Probieren, ob die Erdbeeren auch süß sind – gibt es dafür Ärger im Supermarkt?

Darf man Waren, die man einkauft, schon vor dem Bezahlen verzehren? Wie die Rechtslage ist, sagt Anwalt Martin W. Huff in seiner Rechtskolumne.  

Immer wieder sehe ich im Supermarkt Kunden, die noch im Geschäft aus einer Wasserflasche trinken, bevor sie bezahlt ist. Oder Mütter, die ihren Kindern die Süßigkeiten geben und später die leere Packung bezahlen. Darf man das?

Die Rechtslage ist eindeutig: Die Ware im Supermarkt ist Eigentum des Betreibers, bis sie an der Kasse bezahlt ist. Erst danach geht das Eigentum auf den Kunden über. Und erst dann darf der Kunde über die Ware verfügen, zum Beispiel sie öffnen und verzehren.
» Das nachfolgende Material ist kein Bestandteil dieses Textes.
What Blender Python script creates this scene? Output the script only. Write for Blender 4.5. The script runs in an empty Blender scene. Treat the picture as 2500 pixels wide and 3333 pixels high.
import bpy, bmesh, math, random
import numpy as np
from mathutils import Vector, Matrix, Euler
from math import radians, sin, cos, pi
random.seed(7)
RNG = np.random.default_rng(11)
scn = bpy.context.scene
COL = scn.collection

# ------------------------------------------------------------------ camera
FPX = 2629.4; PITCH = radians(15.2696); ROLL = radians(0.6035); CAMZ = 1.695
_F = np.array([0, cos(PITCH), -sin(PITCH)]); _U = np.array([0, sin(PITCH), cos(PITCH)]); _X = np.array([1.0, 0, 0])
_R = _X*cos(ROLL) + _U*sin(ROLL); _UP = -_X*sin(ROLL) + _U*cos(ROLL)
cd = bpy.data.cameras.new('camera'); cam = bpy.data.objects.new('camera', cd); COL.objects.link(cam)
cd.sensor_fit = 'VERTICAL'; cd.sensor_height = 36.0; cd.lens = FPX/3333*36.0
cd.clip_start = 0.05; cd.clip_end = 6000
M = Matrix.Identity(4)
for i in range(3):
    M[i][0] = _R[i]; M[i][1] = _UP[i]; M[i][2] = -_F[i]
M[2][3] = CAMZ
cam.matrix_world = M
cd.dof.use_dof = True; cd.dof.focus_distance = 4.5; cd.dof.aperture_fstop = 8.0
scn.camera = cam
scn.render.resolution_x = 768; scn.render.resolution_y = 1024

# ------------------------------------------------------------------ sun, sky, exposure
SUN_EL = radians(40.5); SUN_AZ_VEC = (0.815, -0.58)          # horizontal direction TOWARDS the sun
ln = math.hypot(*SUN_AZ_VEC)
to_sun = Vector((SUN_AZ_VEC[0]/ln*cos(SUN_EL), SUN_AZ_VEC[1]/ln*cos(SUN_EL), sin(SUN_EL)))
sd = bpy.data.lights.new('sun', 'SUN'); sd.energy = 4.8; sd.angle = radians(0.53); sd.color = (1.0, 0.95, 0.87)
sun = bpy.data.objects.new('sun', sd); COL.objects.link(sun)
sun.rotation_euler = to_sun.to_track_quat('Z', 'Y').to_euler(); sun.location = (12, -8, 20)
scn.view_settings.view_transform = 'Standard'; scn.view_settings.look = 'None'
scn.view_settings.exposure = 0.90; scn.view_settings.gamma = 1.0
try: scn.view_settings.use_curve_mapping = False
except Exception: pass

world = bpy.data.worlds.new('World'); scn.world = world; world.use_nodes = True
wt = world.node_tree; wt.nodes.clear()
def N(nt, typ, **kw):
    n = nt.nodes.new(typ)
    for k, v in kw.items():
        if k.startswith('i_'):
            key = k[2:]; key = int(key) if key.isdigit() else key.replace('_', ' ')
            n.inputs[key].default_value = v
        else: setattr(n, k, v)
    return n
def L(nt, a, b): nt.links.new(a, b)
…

Wer also die Ware schon vor der Bezahlung verbraucht, begeht rechtlich einen Diebstahl.

Dazu führt Paragraf 242 des Strafgesetzbuchs (StGB) aus, dass derjenige einen Diebstahl begeht, der den Gewahrsam (also die Befugnis, über einen Gegenstand zu verfügen) eines anderen bricht und eigenen Gewahrsam begründet. Das Verzehren der Ware ist eine solche Begründung eines neuen Gewahrsams.

Dabei ist es unerheblich, ob ein Strafmündiger (also ein über 14-Jähriger) dies selbst tut oder die Ware einem anderen gibt, etwa einem Kind. Und vorsätzlich ist eine solche Tat immer, denn man weiß schließlich, dass man Ware nicht einfach wegnehmen darf.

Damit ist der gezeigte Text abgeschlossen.